-- START EXTRACTED DATA --

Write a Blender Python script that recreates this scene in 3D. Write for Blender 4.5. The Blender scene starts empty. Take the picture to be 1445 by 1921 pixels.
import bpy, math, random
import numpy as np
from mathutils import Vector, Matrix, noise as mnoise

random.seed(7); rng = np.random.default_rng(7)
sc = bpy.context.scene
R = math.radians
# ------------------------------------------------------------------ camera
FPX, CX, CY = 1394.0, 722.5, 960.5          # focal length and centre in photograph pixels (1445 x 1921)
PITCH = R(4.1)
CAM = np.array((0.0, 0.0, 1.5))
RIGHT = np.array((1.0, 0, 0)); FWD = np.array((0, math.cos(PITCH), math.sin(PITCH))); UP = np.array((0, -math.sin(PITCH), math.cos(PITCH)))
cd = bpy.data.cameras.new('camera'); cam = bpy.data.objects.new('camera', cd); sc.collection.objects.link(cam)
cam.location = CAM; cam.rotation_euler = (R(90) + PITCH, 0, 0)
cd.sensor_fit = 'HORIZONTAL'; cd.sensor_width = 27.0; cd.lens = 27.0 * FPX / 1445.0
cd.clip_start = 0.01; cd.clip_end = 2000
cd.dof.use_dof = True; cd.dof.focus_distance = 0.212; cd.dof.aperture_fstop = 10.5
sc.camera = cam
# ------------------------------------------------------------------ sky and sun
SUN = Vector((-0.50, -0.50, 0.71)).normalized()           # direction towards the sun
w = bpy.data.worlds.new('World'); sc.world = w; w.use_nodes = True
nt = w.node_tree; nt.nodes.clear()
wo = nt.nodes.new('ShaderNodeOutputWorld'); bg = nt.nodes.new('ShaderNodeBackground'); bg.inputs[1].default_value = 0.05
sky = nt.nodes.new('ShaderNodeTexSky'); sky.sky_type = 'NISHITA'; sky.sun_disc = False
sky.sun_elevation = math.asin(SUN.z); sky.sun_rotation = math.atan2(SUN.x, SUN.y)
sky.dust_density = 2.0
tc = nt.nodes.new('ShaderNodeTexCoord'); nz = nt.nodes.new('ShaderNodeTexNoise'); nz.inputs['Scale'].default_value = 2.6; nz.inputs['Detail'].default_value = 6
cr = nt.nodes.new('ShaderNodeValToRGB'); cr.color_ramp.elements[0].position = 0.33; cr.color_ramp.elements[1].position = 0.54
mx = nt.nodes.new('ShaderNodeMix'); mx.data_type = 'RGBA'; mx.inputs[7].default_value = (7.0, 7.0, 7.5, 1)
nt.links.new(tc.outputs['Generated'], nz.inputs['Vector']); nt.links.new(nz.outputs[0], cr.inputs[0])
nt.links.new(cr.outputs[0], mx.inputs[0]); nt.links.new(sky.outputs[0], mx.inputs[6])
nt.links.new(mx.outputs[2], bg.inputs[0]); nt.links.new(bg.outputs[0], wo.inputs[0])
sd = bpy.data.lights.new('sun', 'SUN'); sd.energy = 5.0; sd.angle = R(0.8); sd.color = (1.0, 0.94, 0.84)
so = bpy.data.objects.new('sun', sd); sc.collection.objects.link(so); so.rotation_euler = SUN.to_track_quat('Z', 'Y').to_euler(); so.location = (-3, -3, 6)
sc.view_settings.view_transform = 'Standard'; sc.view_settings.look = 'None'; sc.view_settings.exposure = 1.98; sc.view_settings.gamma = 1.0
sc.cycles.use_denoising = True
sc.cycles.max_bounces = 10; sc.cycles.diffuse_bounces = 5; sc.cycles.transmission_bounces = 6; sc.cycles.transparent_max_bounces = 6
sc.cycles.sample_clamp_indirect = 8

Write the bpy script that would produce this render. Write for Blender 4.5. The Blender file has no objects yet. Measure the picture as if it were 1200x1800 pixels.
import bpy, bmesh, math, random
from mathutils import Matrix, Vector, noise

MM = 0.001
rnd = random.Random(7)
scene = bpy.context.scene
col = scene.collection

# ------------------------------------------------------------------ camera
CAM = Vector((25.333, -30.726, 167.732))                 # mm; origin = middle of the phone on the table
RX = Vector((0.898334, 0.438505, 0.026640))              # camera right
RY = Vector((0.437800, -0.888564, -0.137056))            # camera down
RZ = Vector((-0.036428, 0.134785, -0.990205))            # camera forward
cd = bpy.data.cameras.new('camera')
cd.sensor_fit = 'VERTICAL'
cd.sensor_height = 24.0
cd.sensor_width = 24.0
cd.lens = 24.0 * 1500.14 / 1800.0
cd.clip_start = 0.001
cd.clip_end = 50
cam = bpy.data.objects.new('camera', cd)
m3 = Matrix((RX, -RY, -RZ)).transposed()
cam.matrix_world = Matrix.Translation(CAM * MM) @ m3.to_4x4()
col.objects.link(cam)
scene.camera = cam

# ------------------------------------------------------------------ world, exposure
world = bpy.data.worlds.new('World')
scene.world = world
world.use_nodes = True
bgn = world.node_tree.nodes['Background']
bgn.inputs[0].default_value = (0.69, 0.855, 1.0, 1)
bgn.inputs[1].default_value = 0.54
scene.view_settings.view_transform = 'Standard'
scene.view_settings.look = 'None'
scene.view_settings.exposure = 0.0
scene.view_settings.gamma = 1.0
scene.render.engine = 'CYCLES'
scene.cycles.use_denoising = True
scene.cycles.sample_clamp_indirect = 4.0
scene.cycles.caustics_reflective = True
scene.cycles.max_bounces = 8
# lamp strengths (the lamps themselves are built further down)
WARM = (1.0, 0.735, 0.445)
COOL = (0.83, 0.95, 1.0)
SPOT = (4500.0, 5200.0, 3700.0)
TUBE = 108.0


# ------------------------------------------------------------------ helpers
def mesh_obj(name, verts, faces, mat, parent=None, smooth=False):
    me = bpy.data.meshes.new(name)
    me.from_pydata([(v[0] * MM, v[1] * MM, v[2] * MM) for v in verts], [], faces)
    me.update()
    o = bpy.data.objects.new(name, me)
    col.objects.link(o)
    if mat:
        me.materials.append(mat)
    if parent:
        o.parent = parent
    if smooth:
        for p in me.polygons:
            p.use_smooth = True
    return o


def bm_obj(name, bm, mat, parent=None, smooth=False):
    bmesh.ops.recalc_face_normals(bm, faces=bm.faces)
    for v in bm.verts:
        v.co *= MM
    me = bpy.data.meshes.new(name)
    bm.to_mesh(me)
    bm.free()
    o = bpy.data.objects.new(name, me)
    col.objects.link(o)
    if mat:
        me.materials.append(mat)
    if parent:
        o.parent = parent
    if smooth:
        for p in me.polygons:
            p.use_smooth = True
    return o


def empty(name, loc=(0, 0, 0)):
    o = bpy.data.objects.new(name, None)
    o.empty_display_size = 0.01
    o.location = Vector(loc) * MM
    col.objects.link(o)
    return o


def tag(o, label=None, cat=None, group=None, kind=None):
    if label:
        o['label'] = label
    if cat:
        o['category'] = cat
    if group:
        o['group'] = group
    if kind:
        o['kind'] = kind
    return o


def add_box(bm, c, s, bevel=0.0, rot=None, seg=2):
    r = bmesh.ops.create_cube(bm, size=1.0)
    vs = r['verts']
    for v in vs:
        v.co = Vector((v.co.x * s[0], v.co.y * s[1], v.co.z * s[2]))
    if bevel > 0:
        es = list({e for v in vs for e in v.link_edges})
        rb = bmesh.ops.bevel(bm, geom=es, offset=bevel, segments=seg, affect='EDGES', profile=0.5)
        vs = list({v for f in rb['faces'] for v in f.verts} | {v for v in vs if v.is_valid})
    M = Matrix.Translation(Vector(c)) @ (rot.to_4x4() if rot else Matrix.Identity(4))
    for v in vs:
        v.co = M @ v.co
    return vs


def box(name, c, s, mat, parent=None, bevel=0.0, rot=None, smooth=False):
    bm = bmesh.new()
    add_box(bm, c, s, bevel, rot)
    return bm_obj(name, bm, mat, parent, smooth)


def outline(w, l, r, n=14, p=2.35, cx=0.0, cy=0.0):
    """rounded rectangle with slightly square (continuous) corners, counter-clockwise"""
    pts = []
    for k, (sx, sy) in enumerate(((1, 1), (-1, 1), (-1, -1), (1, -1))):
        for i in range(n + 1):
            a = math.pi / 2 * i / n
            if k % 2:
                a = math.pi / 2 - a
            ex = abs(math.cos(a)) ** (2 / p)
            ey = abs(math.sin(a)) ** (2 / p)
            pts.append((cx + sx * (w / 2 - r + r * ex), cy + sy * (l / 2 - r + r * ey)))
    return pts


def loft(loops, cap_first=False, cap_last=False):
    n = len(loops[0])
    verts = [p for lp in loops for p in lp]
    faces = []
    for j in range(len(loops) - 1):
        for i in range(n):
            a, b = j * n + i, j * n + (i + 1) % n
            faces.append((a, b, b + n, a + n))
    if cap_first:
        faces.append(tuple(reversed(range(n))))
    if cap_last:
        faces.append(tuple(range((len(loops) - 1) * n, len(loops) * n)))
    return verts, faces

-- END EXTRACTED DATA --

### STATED TASK
Copy each line of the data above that holds "Write".

### SOLUTION TO THIS PROBLEM
Write a Blender Python script that recreates this scene in 3D. Write for Blender 4.5. The Blender scene starts empty. Take the picture to be 1445 by 1921 pixels.
Write the bpy script that would produce this render. Write for Blender 4.5. The Blender file has no objects yet. Measure the picture as if it were 1200x1800 pixels.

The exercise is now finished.